One of those mega-rare albums that got erected into some kind of a "darkest and spookiest" myth, probably mostly for price reasons by whomever happened to own a few copies and hoped to cash in. With an almost laughably-bad artwork, this album was released in 78 on the Eurodisc label in small quantities and sunk without a trace. Almost forgotten, the semi-legit Finder's Keepers did a fantastic research job for the booklet of this album CD-release's booklet, even it does increase the horror/dark side unreasonably more than it should. They even managed to add two bonus tracks on the album's original three tracks

This so-called concept album is more like a would-be horror movie soundtrack if the film had ever been shot. In some ways this "plight" would actually be a good thing since the music would make more sense than if it had been the soundtrack of the film with all of the moments that wouldn't translate well onto image-less vinyl. Yet, despite this "advantage" this is still quite disjointed, senseless and not quite as spooky as "advertised" by its reputation. Indeed the spookiness comes from the vocals and texts, but not much from the music itself. Indeed HC's music is dwarfed in the spooky music department by Shub- Niggurath or Present/UZ. The music itself is sometimes interesting with moments reminiscent of Floyd and others of Yes (with a bit of imagination), but overall they have their own psych-proto-prog sound, not too far away from an Arthur Brown, with an ethnic flavour in the opening Frayeur and its African chants and rhythms.

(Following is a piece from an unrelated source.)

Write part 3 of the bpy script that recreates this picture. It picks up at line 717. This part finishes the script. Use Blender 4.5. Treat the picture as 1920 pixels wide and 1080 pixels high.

Where things go awry are the vocals and narratives that, if you have good notions of French, are almost laughable in their naivety ruin the credibility of the music, even delving in the Maldoror myth. The whole thing (music + words) are relatively demonstrative and illustrative, something that Belgium's 48 Cameras managed similarly on a few of their albums as well. The sidelong HLA track has some strings at the start, but they're absolutely no ropes that wilml rivet and fix you down to your armchair, despite it being the highlight of the album., but bears the influence of A Saucerful Of Gumma. Another comparison point would a slightly more laughable Black widow debut, but less fun music- wise.

The two short bonus tracks are much in the line of the album, and you wouldn't know that they were tacked on as extras soundwise, if it wasn't indicated so in the booklet. Of limited interest, but not completely devoid of qualities, but musically this sounds more like 69-71 than 78-79. Unless liking "gothic" ambiances, better stay away.